First Citizens to Woo Startups and Rebuild SVB Business Model

Silicon Valley Bank’s new owner faces two challenges: improving business while restoring the bank’s reputation.

In a Financial Times interview published Sunday (April 23), Peter Bristow — the president of North Carolina-based First Citizens — said he is working to control deposit outflows and keep bankers from jumping ship to join competitors, all while trying to rebuild trust in a financial institution at the center of a global banking crisis.

“We are in the early days of getting them stabilized and back in business,” said Bristow, whose bank purchased Silicon Valley (SVB) last month after federal regulators took it over.

While First Citizens is keeping the SVB name and running it as a unit of its own bank, it has struggled to polish SVB’s tarnished brand.

“[SVB] was the number one bank in tech and life sciences for over 30 years and suddenly that went away, so we’ve spent a lot of time trying to give people confidence that we’re in the bank and plan to continue to run the model they were running,” Bristow said.

The report notes that some Silicon Valley startups and investors are skeptical of First Citizens, which has limited venture capital experience.

“A lot of what SVB did — events, mortgages, venture loans — made no sense economically unless you saw the full life cycle of the relationship,” the head of one multibillion-dollar venture operation told the FT. “They were able to do it because they knew everyone in the ecosystem.”

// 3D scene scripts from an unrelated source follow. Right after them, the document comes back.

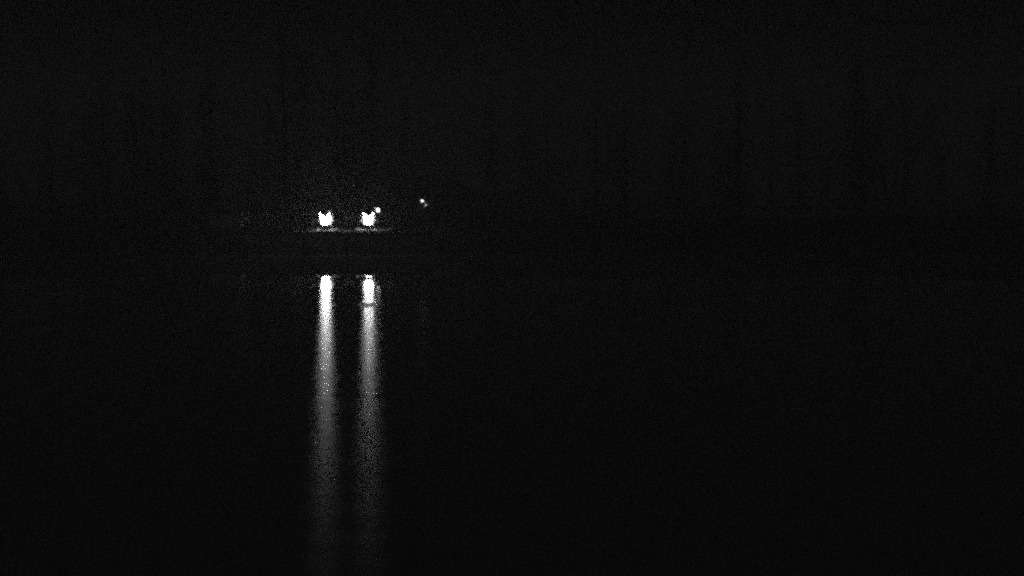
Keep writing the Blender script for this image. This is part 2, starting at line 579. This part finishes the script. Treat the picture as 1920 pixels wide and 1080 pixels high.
def place_tree(kind, px, Y, label, rz, s=1.0):
    x = at(px, 434, Y).x
    name = 'pine_tree' if kind[0] == 'c' else 'bare_tree'
    t = empty(name, (x, Y, ground_z(x, Y) - .05), label, 'tree', 'trees behind the lamps', rz)
    t.scale = (s, s, s)
    for nm, me in zip(('trunk', 'crown'), (conif if kind[0] == 'c' else bare)[int(kind[1])]):
        o = bpy.data.objects.new(nm, me); C.objects.link(o); o.parent = t
for a in [
    ('c0', 574, 82.5, 'evergreen dimly lit just left behind the left lantern', .4),
    ('b2', 636, 83.5, 'bare tree between the two lanterns, nearer the left one', 1.2),
    ('c1', 662, 84.5, 'evergreen dimly lit right between and behind the two lanterns', 2.0),
    ('c3', 728, 82.0, 'short evergreen dimly lit right of the small lamp', .1),
    ('c2', 536, 85.5, 'tall evergreen second to the left behind the left lantern', 3.0),
    ('c1', 508, 82.5, 'evergreen at the left edge of the lamp glow', .9),
    ('c3', 548, 80.6, 'short evergreen at the front of the bank left of the left lantern', 4.2),
    ('c3', 480, 83.6, 'short evergreen in the dark between the shed and the lamp glow', 2.2),
    ('c2', 700, 86.0, 'tall evergreen behind the right lantern and small lamp', 2.5),
    ('c1', 758, 84.0, 'evergreen in the dark between the small lamp and the cabin lights', 3.6),
    ('c0', 400, 87.0, 'evergreen in the dark behind the shed', 5.0),
]:
    place_tree(*a)

# low bare shrubs on the bank
def shrub_mesh(seed):
    r = random.Random(seed)
    m = MB()
    for k in range(34):
        a, t = r.uniform(0, 6.28), r.uniform(.1, .75)
        ln = r.uniform(.5, 1.0)
        d = Vector((cos(a) * sin(t), sin(a) * sin(t), cos(t)))
        p0 = Vector((r.uniform(-.1, .1), r.uniform(-.1, .1), -.05))
        p1 = p0 + d * ln * .5; p2 = p1 + (d + Vector((r.uniform(-.3, .3), r.uniform(-.3, .3), .2))).normalized() * ln * .5
        m.tube([p0, p1, p2], [.008, .006, .003], 3, False)
        for q in range(3):
            u = r.uniform(.2, 1); s = p1.lerp(p2, u)
            m.tube([s, s + Vector((r.uniform(-.2, .2), r.uniform(-.2, .2), r.uniform(.05, .25)))], [.004, .002], 3, False)
    return m
shr = [shrub_mesh(k).build('shrub', M['shrub']) for k in (1, 2)]
shrub_spots = [(560, 79.2, 'leafless shrub on the bank a little left of the left lantern'),
               (588, 78.6, 'leafless shrub close behind the left side of the left lantern'),
               (652, 79.6, 'leafless shrub on the bank midway between the two lanterns'),
               (726, 78.8, 'leafless shrub on the bank right of the right lantern'),
               (500, 79.4, 'leafless shrub on the bank between the shed and the left lantern')]
for i, (px, Y, lab) in enumerate(shrub_spots):
    o = shr[i] if i < 2 else shr[i % 2].copy()
    if i >= 2:
        C.objects.link(o)
    x = at(px, 434, Y).x
    o.location = (x, Y, ground_z(x, Y)); o.rotation_euler = (0, 0, i * 1.7)
    tag(o, lab, 'shrub', 'shrubs on the lamp lit bank')

# fallen leaves on the lit bank (uncountable)
def leaves():
    r = random.Random(9)
    vs, fs = [], []
    for k in range(9000):
        x, y = r.uniform(-18, -1), SHORE + .3 + abs(r.gauss(0, 3.2))
        z = ground_z(x, y) + .015
        s = r.uniform(.03, .06); a = r.uniform(0, 6.28); tl = r.uniform(-.04, .05)
        o = len(vs)
        vs += [(x + cos(a) * s, y + sin(a) * s, z), (x - sin(a) * s * .6, y + cos(a) * s * .6, z + tl * .6), (x - cos(a) * s, y - sin(a) * s, z + .02), (x + sin(a) * s * .6, y - cos(a) * s * .6, z - .005)]
        fs.append((o, o + 1, o + 2, o + 3))
    me = bpy.data.meshes.new('fallen_leaves'); me.from_pydata(vs, [], fs)
    me.materials.append(mat('dry_leaves', .04, .8, .5, 3))
    o = bpy.data.objects.new('fallen_leaves', me); C.objects.link(o)
    o['kind'] = 'stuff'; tag(o, 'dry fallen leaves scattered over the lamp lit bank', 'leaves')
leaves()

# the unlit wood beyond: nothing tells its trees apart in the dark
def far_wood():
    r = random.Random(21)
    vs, fs, mi = [], [], []
    for k in range(130):
        side = r.random()
        y = r.uniform(86, 150)
        x = r.uniform(-.52, .52) * y
        if abs(x - at(800, 400, y).x) < 4.5 and y < 118:
            continue
        if y < 90 and -19 < x < -4:
            continue
        kind = r.random()
        src = conif[r.randrange(4)] if kind < .65 else bare[r.randrange(3)]
        s = r.uniform(.8, 1.15); a = r.uniform(0, 6.28); ca, sa = cos(a) * s, sin(a) * s
        gz_ = ground_z(x, y)
        for part_i, me in enumerate(src):
            o = len(vs)
            for v in me.vertices:
                p = v.co
                vs.append((x + p.x * ca - p.y * sa, y + p.x * sa + p.y * ca, gz_ + p.z * s))
            for f in me.polygons:
                fs.append([o + i for i in f.vertices]); mi.append(1 if (part_i == 1 and kind < .65) else 0)
    me = bpy.data.meshes.new('far_wood'); me.from_pydata(vs, [], fs)
    me.materials.append(M['bark']); me.materials.append(M['needles'])
    me.polygons.foreach_set('material_index', mi)
    o = bpy.data.objects.new('far_wood', me); C.objects.link(o)
    o['kind'] = 'stuff'; tag(o, 'unlit wood reading as one black mass beyond the shore', 'wood')
far_wood()

# ---------------------------------------------------------------- night haze
hz = MB().box(-245, 245, -22, 240, -2.2, 24)
hm = bpy.data.materials.new('haze')
hm.use_nodes = True
hn = hm.node_tree
for x in list(hn.nodes):
    hn.nodes.remove(x)
ho = hn.nodes.new('ShaderNodeOutputMaterial')
pv = hn.nodes.new('ShaderNodeVolumePrincipled')
pv.inputs['Color'].default_value = gray(.9)
pv.inputs['Density'].default_value = 0.0052
pv.inputs['Anisotropy'].default_value = 0.0
hn.links.new(pv.outputs[0], ho.inputs['Volume'])
h = hz.build('haze', hm)
h['kind'] = 'stuff'
h['label'] = 'thin night haze over the lake and the far shore'
h['category'] = 'haze'
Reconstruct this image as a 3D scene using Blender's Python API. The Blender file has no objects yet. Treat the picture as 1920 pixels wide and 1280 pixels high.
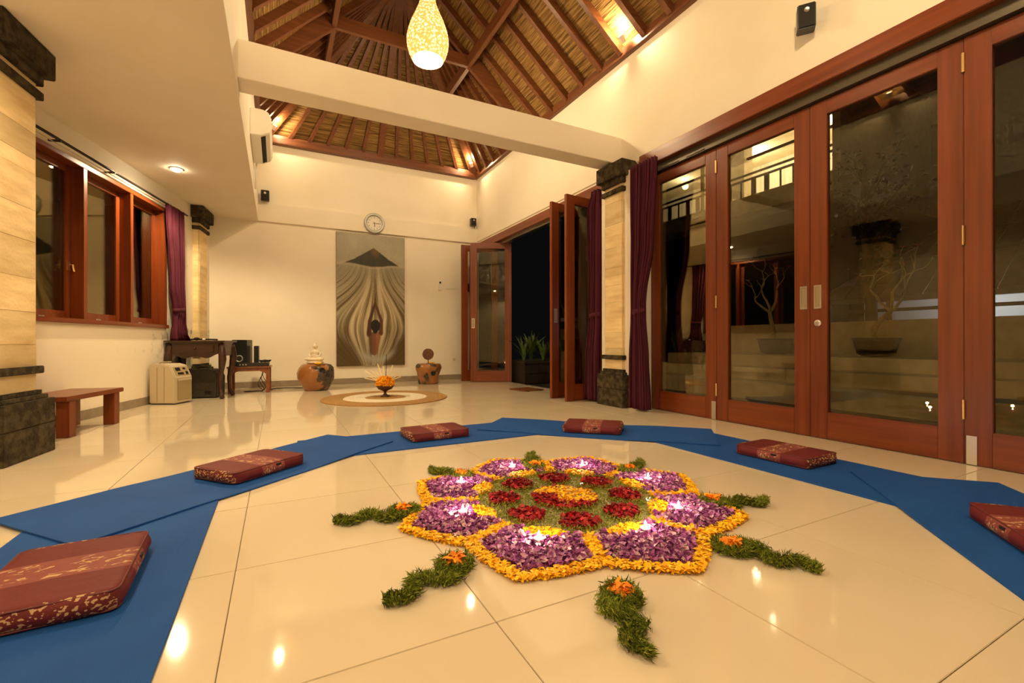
import bpy, bmesh, math, random
import numpy as np
from mathutils import Matrix, Vector, Euler, noise as mnoise

random.seed(7)
S = bpy.context.scene
C = S.collection
PI = math.pi

# ---------------------------------------------------------------- camera
def cam_axes(yaw, pitch, roll):
    f = Vector((math.sin(yaw) * math.cos(pitch), math.cos(yaw) * math.cos(pitch), math.sin(pitch)))
    r = Vector((math.cos(yaw), -math.sin(yaw), 0))
    u = r.cross(f)
    r2 = r * math.cos(roll) + u * math.sin(roll)
    u2 = -r * math.sin(roll) + u * math.cos(roll)
    return r2, u2, f
r_, u_, f_ = cam_axes(math.radians(27.3), math.radians(0.02), math.radians(-0.1))
cd = bpy.data.cameras.new('camera')
cd.sensor_width = 36.0
cd.lens = 852.0 / 1920.0 * 36.0
cd.clip_start = 0.02
cam = bpy.data.objects.new('camera', cd)
C.objects.link(cam)
m = Matrix(((r_.x, u_.x, -f_.x, 0), (r_.y, u_.y, -f_.y, 0), (r_.z, u_.z, -f_.z, 0.70), (0, 0, 0, 1)))
cam.matrix_world = m
S.camera = cam

# ---------------------------------------------------------------- world, exposure
w = bpy.data.worlds.new('night')
S.world = w
w.use_nodes = True
w.node_tree.nodes['Background'].inputs[0].default_value = (0.006, 0.006, 0.006, 1)
w.node_tree.nodes['Background'].inputs[1].default_value = 0.35
S.view_settings.view_transform = 'Standard'
S.view_settings.look = 'None'
S.view_settings.gamma = 1.0
S.view_settings.use_curve_mapping = False
S.view_settings.exposure = 0.39
try:
    S.cycles.max_bounces = 8
    S.cycles.use_adaptive_sampling = True
    S.cycles.adaptive_threshold = 0.08
    S.cycles.adaptive_min_samples = 16
    S.cycles.diffuse_bounces = 5
    S.cycles.glossy_bounces = 3
    S.cycles.transparent_max_bounces = 10
    S.cycles.caustics_reflective = False
    S.cycles.caustics_refractive = False
    S.cycles.sample_clamp_indirect = 6.0
    S.cycles.blur_glossy = 0.5
except Exception:
    pass
WARM = (1.0, 0.74, 0.41)
P_DOWN, P_UP, P_PEND = 112.0, 20.0, 92.0     # lamp powers

def point_light(name, loc, power, radius=0.05, col=WARM, parent=None):
    l = bpy.data.lights.new(name, 'POINT')
    l.energy = power
    l.color = col
    l.shadow_soft_size = radius
    o = bpy.data.objects.new(name, l)
    C.objects.link(o)
    o.location = loc
    if parent: o.parent = parent
    return o
def spot_light(name, loc, power, direction, angle, blend=0.6, radius=0.04, col=WARM, parent=None):
    l = bpy.data.lights.new(name, 'SPOT')
    l.energy = power; l.color = col; l.shadow_soft_size = radius
    l.spot_size = angle; l.spot_blend = blend
    o = bpy.data.objects.new(name, l)
    C.objects.link(o)
    o.location = loc
    o.rotation_euler = Vector(direction).to_track_quat('-Z', 'Y').to_euler()
    if parent: o.parent = parent
    return o

# ---------------------------------------------------------------- materials
def new_mat(name):
    m = bpy.data.materials.new(name)
    m.use_nodes = True
    nt = m.node_tree
    return m, nt, nt.nodes, nt.links, nt.nodes['Principled BSDF']
def mat(name, col, rough=0.5, metal=0.0, col2=None, scale=(4, 4, 4), nscale=1.0, detail=4.0, lo=0.35, hi=0.65,
        bump=0.0, bscale=None, spec=0.5, rnd=0.0, coat=0.0, emit=None, estr=0.0):
    m, nt, N, L, B = new_mat(name)
    B.inputs['Roughness'].default_value = rough
    B.inputs['Metallic'].default_value = metal
    B.inputs['Specular IOR Level'].default_value = spec
    B.inputs['Coat Weight'].default_value = coat
    B.inputs['Base Color'].default_value = (*col, 1)
    out = None
    if col2 or bump:
        tc = N.new('ShaderNodeTexCoord'); mp = N.new('ShaderNodeMapping')
        mp.inputs['Scale'].default_value = scale
        L.new(tc.outputs['Object'], mp.inputs['Vector'])
        nz = N.new('ShaderNodeTexNoise'); nz.inputs['Scale'].default_value = nscale; nz.inputs['Detail'].default_value = detail
        L.new(mp.outputs[0], nz.inputs['Vector'])
        if col2:
            rp = N.new('ShaderNodeValToRGB')
            rp.color_ramp.elements[0].position = lo; rp.color_ramp.elements[0].color = (*col, 1)
            rp.color_ramp.elements[1].position = hi; rp.color_ramp.elements[1].color = (*col2, 1)
            L.new(nz.outputs['Fac'], rp.inputs['Fac'])
            L.new(rp.outputs['Color'], B.inputs['Base Color'])
            out = rp.outputs['Color']
        if bump:
            bp = N.new('ShaderNodeBump'); bp.inputs['Strength'].default_value = bump; bp.inputs['Distance'].default_value = 0.01
            src = nz
            if bscale:
                src = N.new('ShaderNodeTexNoise'); src.inputs['Scale'].default_value = bscale; src.inputs['Detail'].default_value = 3
                L.new(tc.outputs['Object'], src.inputs['Vector'])
            L.new(src.outputs['Fac'], bp.inputs['Height'])
            L.new(bp.outputs['Normal'], B.inputs['Normal'])
    if rnd:
        oi = N.new('ShaderNodeObjectInfo'); hs = N.new('ShaderNodeHueSaturation')
        mr = N.new('ShaderNodeMapRange')
        mr.inputs['To Min'].default_value = 1 - rnd; mr.inputs['To Max'].default_value = 1 + rnd
        L.new(oi.outputs['Random'], mr.inputs['Value']); L.new(mr.outputs[0], hs.inputs['Value'])
        if out: L.new(out, hs.inputs['Color'])
        else: hs.inputs['Color'].default_value = (*col, 1)
        L.new(hs.outputs['Color'], B.inputs['Base Color'])
    if emit:
        B.inputs['Emission Color'].default_value = (*emit, 1)
        B.inputs['Emission Strength'].default_value = estr
    return m
def attr_mat(name, rough=0.6, spec=0.3, trans=0.0):
    m, nt, N, L, B = new_mat(name)
    a = N.new('ShaderNodeAttribute'); a.attribute_name = 'Col'
    L.new(a.outputs['Color'], B.inputs['Base Color'])
    B.inputs['Roughness'].default_value = rough
    B.inputs['Specular IOR Level'].default_value = spec
    return m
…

Bristow suggested his bank could re-examine SVB’s lending to venture capitalists and the companies they financed.

“As much as [venture lending] was a core tenet of what SVB did, the question was, did it create a lumpiness in deposits you may not want?” he said.

In an interview last week with PYMNTS’ Karen Webster, Amias Gerety, partner at QED Investors, said that venture debt will become a smaller industry with SVB under new ownership. And key players in the space will become choosier about the companies to whom they lend.

However, he emphasized that it’s not “whether you got capital from me, or a lender, or you bootstrapped,” that makes a company great but requires a great product, great growth and new ideas.

Meanwhile, PYMNTS also conducted interviews with a dozen finance chiefs in the wake of the SVB collapse, all of whom said the bank’s failure underlined the need for best practices.

Among them was Carlos Sanchez-Arruti, CFO at payments solution provider Mangopay, who said March’s banking crisis has “validated the discipline that CFOs need to have around cash management and treasury,” and served as a “wake-up call” for many companies and CFOs to return to basics.

Sanchez-Arruti added the new macroenvironment has made it vital for finance leaders to shift from a “sexier focus on just growth,” in favor of one that emphasizes long-term visibility over working capital and profitability.